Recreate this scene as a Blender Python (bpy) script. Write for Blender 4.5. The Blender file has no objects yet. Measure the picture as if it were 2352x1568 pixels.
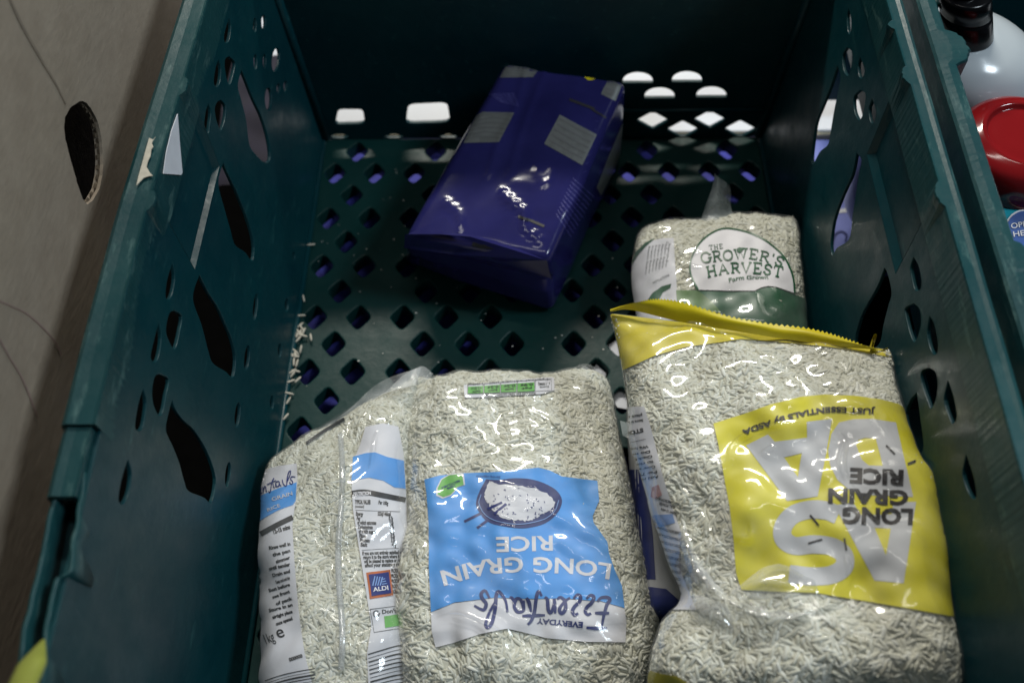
import bpy, bmesh, math, random
import numpy as np
from mathutils import Vector, Matrix
from mathutils.bvhtree import BVHTree
from mathutils.geometry import tessellate_polygon
random.seed(4); rng = np.random.default_rng(4)
S = bpy.context.scene

# ------------------------------------------------------------------ camera
CAM = np.array([-.0071, 0., .5651])
FW = np.array([-.0205, .5286, -.8486]); RT = np.array([.9998, .0092, -.0184])
FW = FW/np.linalg.norm(FW); RT = RT-FW*(RT@FW); RT /= np.linalg.norm(RT); UP = np.cross(RT, FW)
FPX = 2271.4                                   # focal length in units of a 2352 px wide picture
cd = bpy.data.cameras.new('camera'); co = bpy.data.objects.new('camera', cd); S.collection.objects.link(co)
co.matrix_world = Matrix(((RT[0], UP[0], -FW[0], CAM[0]), (RT[1], UP[1], -FW[1], CAM[1]), (RT[2], UP[2], -FW[2], CAM[2]), (0, 0, 0, 1)))
cd.sensor_width = 36; cd.lens = 36*FPX/2352; cd.clip_start = .02; cd.clip_end = 50
cd.dof.use_dof = True; cd.dof.focus_distance = .535; cd.dof.aperture_fstop = 6.3
S.camera = co

# ------------------------------------------------------------------ light
W = bpy.data.worlds.new("World"); S.world = W; W.use_nodes = True
bg = W.node_tree.nodes['Background']; bg.inputs[0].default_value = (.42, .62, .8, 1); bg.inputs[1].default_value = .05
def lamp(name, loc, aim, sx, sy, power, col):
    l = bpy.data.lights.new(name, 'AREA'); l.shape = 'RECTANGLE'; l.size = sx; l.size_y = sy; l.energy = power; l.color = col
    o = bpy.data.objects.new(name, l); S.collection.objects.link(o); o.location = loc
    d = Vector(aim)-Vector(loc); o.rotation_euler = d.to_track_quat('-Z', 'Y').to_euler(); return o
lamp('ceiling_strip_lamp', (-.18, 2.05, 1.85), (0, .3, 0), 1.1, .12, 54, (1, .96, .86))
lamp('ceiling_strip_lamp', (.10, .75, 2.6), (0, .3, 0), 1.3, .10, 7, (1, .97, .9))
lamp('window_light', (1.50, .35, 1.80), (-.1, .25, .1), .4, .4, 21, (.80, .92, 1))
S.view_settings.view_transform = 'Standard'; S.view_settings.look = 'None'; S.view_settings.exposure = 0; S.view_settings.gamma = 1

# ------------------------------------------------------------------ helpers
def A(*a): return np.array(a, float)
def ray(px, py):
    return FW+RT*(px-1176)/FPX-UP*(py-784)/FPX
def at(px, py, n, d):
    n = A(*n); D = ray(px, py); return CAM+D*((d-n@CAM)/(n@D))
def az(px, py, z): return at(px, py, (0, 0, 1), z)
def proj(P):
    d = np.asarray(P)-CAM; w = d@FW
    return np.stack([1176+FPX*(d@RT)/w, 784-FPX*(d@UP)/w], -1)
def tag(o, label=None, cat=None, group=None, kind=None):
    if label: o['label'] = label
    if cat: o['category'] = cat
    if group: o['group'] = group
    if kind: o['kind'] = kind
    return o
def link(name, me, mat=None, parent=None):
    o = bpy.data.objects.new(name, me); S.collection.objects.link(o)
    if mat and not me.materials: me.materials.append(mat)
    if parent: o.parent = parent; o.matrix_parent_inverse = Matrix.Translation(-parent.location) if parent.parent is None else Matrix.Identity(4)
    return o
def mesh(name, V, F, mat=None, parent=None, smooth=True):
    me = bpy.data.meshes.new(name); me.from_pydata([tuple(map(float, v)) for v in V], [], [tuple(map(int, f)) for f in F]); me.update()
    if smooth: me.shade_smooth()
    return link(name, me, mat, parent)
def empty(name, loc, label, cat, group=None):
    o = bpy.data.objects.new(name, None); S.collection.objects.link(o); o.location = tuple(map(float, loc)); o.empty_display_size = .02
    return tag(o, label, cat, group)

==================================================

● **WHAT IS ASKED**
Starting at the top of the listing above, please restate word for word each line up to and including the one that holds "S.camera = co", omitting every image.

● **EXPECTED ANSWER**
Recreate this scene as a Blender Python (bpy) script. Write for Blender 4.5. The Blender file has no objects yet. Measure the picture as if it were 2352x1568 pixels.
import bpy, bmesh, math, random
import numpy as np
from mathutils import Vector, Matrix
from mathutils.bvhtree import BVHTree
from mathutils.geometry import tessellate_polygon
random.seed(4); rng = np.random.default_rng(4)
S = bpy.context.scene

# ------------------------------------------------------------------ camera
CAM = np.array([-.0071, 0., .5651])
FW = np.array([-.0205, .5286, -.8486]); RT = np.array([.9998, .0092, -.0184])
FW = FW/np.linalg.norm(FW); RT = RT-FW*(RT@FW); RT /= np.linalg.norm(RT); UP = np.cross(RT, FW)
FPX = 2271.4                                   # focal length in units of a 2352 px wide picture
cd = bpy.data.cameras.new('camera'); co = bpy.data.objects.new('camera', cd); S.collection.objects.link(co)
co.matrix_world = Matrix(((RT[0], UP[0], -FW[0], CAM[0]), (RT[1], UP[1], -FW[1], CAM[1]), (RT[2], UP[2], -FW[2], CAM[2]), (0, 0, 0, 1)))
cd.sensor_width = 36; cd.lens = 36*FPX/2352; cd.clip_start = .02; cd.clip_end = 50
cd.dof.use_dof = True; cd.dof.focus_distance = .535; cd.dof.aperture_fstop = 6.3
S.camera = co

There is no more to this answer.